● **Problem requirements**
Give back every line exactly as it appears, pictures excluded.

● **Recorded data**
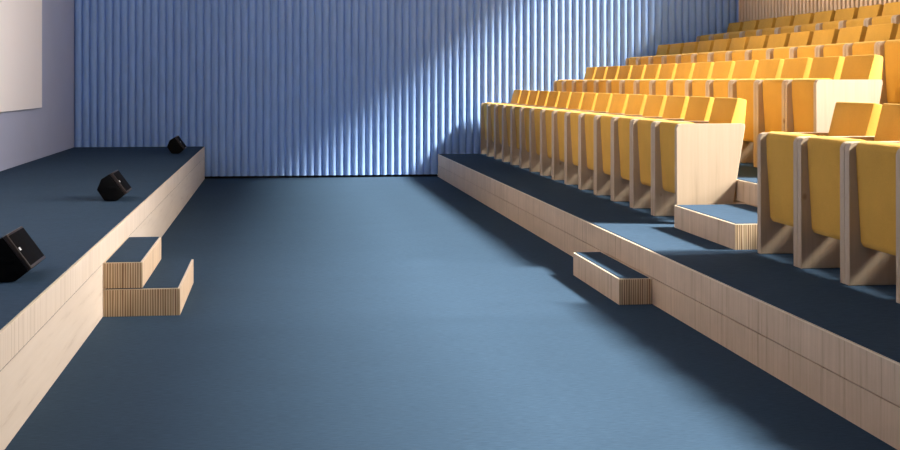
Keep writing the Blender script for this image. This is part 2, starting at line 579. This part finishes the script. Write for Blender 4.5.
def make_seat():
    """origin at the front foot of the seat's aisle-side edge; X to the back, +Y to the blue wall"""
    r = thing('auditorium_seat', '', 'seat', (0, 0, 0))
    link('side_panel', mesh_from(panel_bm(GAP, GAP + PT), 'side_panel', M_PINE, 0.5), r)
    link('side_panel', mesh_from(panel_bm(PITCH - GAP - PT, PITCH - GAP), 'side_panel', M_PINE, 0.5), r)
    ya, yb = GAP + PT + 0.002, PITCH - GAP - PT - 0.002
    # tipped-up seat cushion
    bm = bmesh.new()
    pr = [(0.054, 0.205), (0.068, 0.180), (0.160, 0.196), (0.160, 0.640), (0.130, 0.674), (0.058, 0.676), (0.038, 0.664), (0.030, 0.642), (0.034, 0.560)]
    add_prism(bm, pr, ya, yb, 0.006, 2)
    link('seat_cushion', mesh_from(bm, 'seat_cushion', M_FAB, 0.6), r)
    # backrest
    bm = bmesh.new()
    pr = [(0.338, 0.440), (0.396, 0.678), (0.433, 0.834), (0.442, 0.840), (0.498, 0.828), (0.504, 0.820), (0.490, 0.678), (0.446, 0.440)]
    add_prism(bm, pr, ya, yb, 0.006, 2)
    link('backrest', mesh_from(bm, 'backrest', M_FAB, 0.6), r)
    # hinge bar that carries the tipped seat between the panels
    bm = bmesh.new()
    add_box(bm, 0.165, 0.205, ya - 0.001, yb + 0.001, 0.34, 0.38, 0.006)
    link('hinge_bar', mesh_from(bm, 'hinge_bar', M_METAL, 0.6), r)
    return r


ORD = ['first', 'second', 'third', 'fourth', 'fifth', 'sixth', 'seventh', 'eighth', 'ninth', 'tenth',
       'eleventh', 'twelfth', 'thirteenth', 'fourteenth', 'fifteenth']
ROWN = ['front row', 'second row', 'third row', 'top row']
proto = make_seat()
used = False
Y0 = 16.87
Y0N = 16.83
for k in range(4):
    zt = RISE * (k + 1)
    for j in range(15):                          # long block: j = 0 at the blue wall
        yn = Y0 - (j + 1.09) * 0.5625
        if j == 14:
            lb = 'mustard tip-up seat ending the %s at the aisle, its pale side panel exposed' % ROWN[k]
        elif j == 0:
            lb = 'mustard tip-up seat nearest the blue fluted wall in the %s' % ROWN[k]
        elif j <= 7:
            lb = 'mustard tip-up seat, %s from the blue wall, %s of far block' % (ORD[j], ROWN[k])
        else:
            lb = 'mustard tip-up seat, %s from the aisle, %s of far block' % (ORD[14 - j], ROWN[k])
        grp = '%s of the far seating block' % ROWN[k]
        if not used:
            o = proto
            o.location = (SX[k], yn, zt)
            o['label'] = lb
            used = True
        else:
            o = dup(proto, (SX[k], yn, zt), lb)
        o['group'] = grp
    for j in range(9 if k == 0 else 5):
        yn = Y0N - (17.69 + j + 1) * 0.560
        if j == 0:
            lb = 'mustard tip-up seat at the aisle in the near block, %s' % ROWN[k]
        else:
            lb = 'mustard tip-up seat, %s from the aisle, %s of near block' % (ORD[j], ROWN[k])
        o = dup(proto, (SX[k], yn, zt), lb)
        o['group'] = '%s of the near seating block' % ROWN[k]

● **Result**
Keep writing the Blender script for this image. This is part 2, starting at line 579. This part finishes the script. Write for Blender 4.5.
def make_seat():
    """origin at the front foot of the seat's aisle-side edge; X to the back, +Y to the blue wall"""
    r = thing('auditorium_seat', '', 'seat', (0, 0, 0))
    link('side_panel', mesh_from(panel_bm(GAP, GAP + PT), 'side_panel', M_PINE, 0.5), r)
    link('side_panel', mesh_from(panel_bm(PITCH - GAP - PT, PITCH - GAP), 'side_panel', M_PINE, 0.5), r)
    ya, yb = GAP + PT + 0.002, PITCH - GAP - PT - 0.002
    # tipped-up seat cushion
    bm = bmesh.new()
    pr = [(0.054, 0.205), (0.068, 0.180), (0.160, 0.196), (0.160, 0.640), (0.130, 0.674), (0.058, 0.676), (0.038, 0.664), (0.030, 0.642), (0.034, 0.560)]
    add_prism(bm, pr, ya, yb, 0.006, 2)
    link('seat_cushion', mesh_from(bm, 'seat_cushion', M_FAB, 0.6), r)
    # backrest
    bm = bmesh.new()
    pr = [(0.338, 0.440), (0.396, 0.678), (0.433, 0.834), (0.442, 0.840), (0.498, 0.828), (0.504, 0.820), (0.490, 0.678), (0.446, 0.440)]
    add_prism(bm, pr, ya, yb, 0.006, 2)
    link('backrest', mesh_from(bm, 'backrest', M_FAB, 0.6), r)
    # hinge bar that carries the tipped seat between the panels
    bm = bmesh.new()
    add_box(bm, 0.165, 0.205, ya - 0.001, yb + 0.001, 0.34, 0.38, 0.006)
    link('hinge_bar', mesh_from(bm, 'hinge_bar', M_METAL, 0.6), r)
    return r


ORD = ['first', 'second', 'third', 'fourth', 'fifth', 'sixth', 'seventh', 'eighth', 'ninth', 'tenth',
       'eleventh', 'twelfth', 'thirteenth', 'fourteenth', 'fifteenth']
ROWN = ['front row', 'second row', 'third row', 'top row']
proto = make_seat()
used = False
Y0 = 16.87
Y0N = 16.83
for k in range(4):
    zt = RISE * (k + 1)
    for j in range(15):                          # long block: j = 0 at the blue wall
        yn = Y0 - (j + 1.09) * 0.5625
        if j == 14:
            lb = 'mustard tip-up seat ending the %s at the aisle, its pale side panel exposed' % ROWN[k]
        elif j == 0:
            lb = 'mustard tip-up seat nearest the blue fluted wall in the %s' % ROWN[k]
        elif j <= 7:
            lb = 'mustard tip-up seat, %s from the blue wall, %s of far block' % (ORD[j], ROWN[k])
        else:
            lb = 'mustard tip-up seat, %s from the aisle, %s of far block' % (ORD[14 - j], ROWN[k])
        grp = '%s of the far seating block' % ROWN[k]
        if not used:
            o = proto
            o.location = (SX[k], yn, zt)
            o['label'] = lb
            used = True
        else:
            o = dup(proto, (SX[k], yn, zt), lb)
        o['group'] = grp
    for j in range(9 if k == 0 else 5):
        yn = Y0N - (17.69 + j + 1) * 0.560
        if j == 0:
            lb = 'mustard tip-up seat at the aisle in the near block, %s' % ROWN[k]
        else:
            lb = 'mustard tip-up seat, %s from the aisle, %s of near block' % (ORD[j], ROWN[k])
        o = dup(proto, (SX[k], yn, zt), lb)
        o['group'] = '%s of the near seating block' % ROWN[k]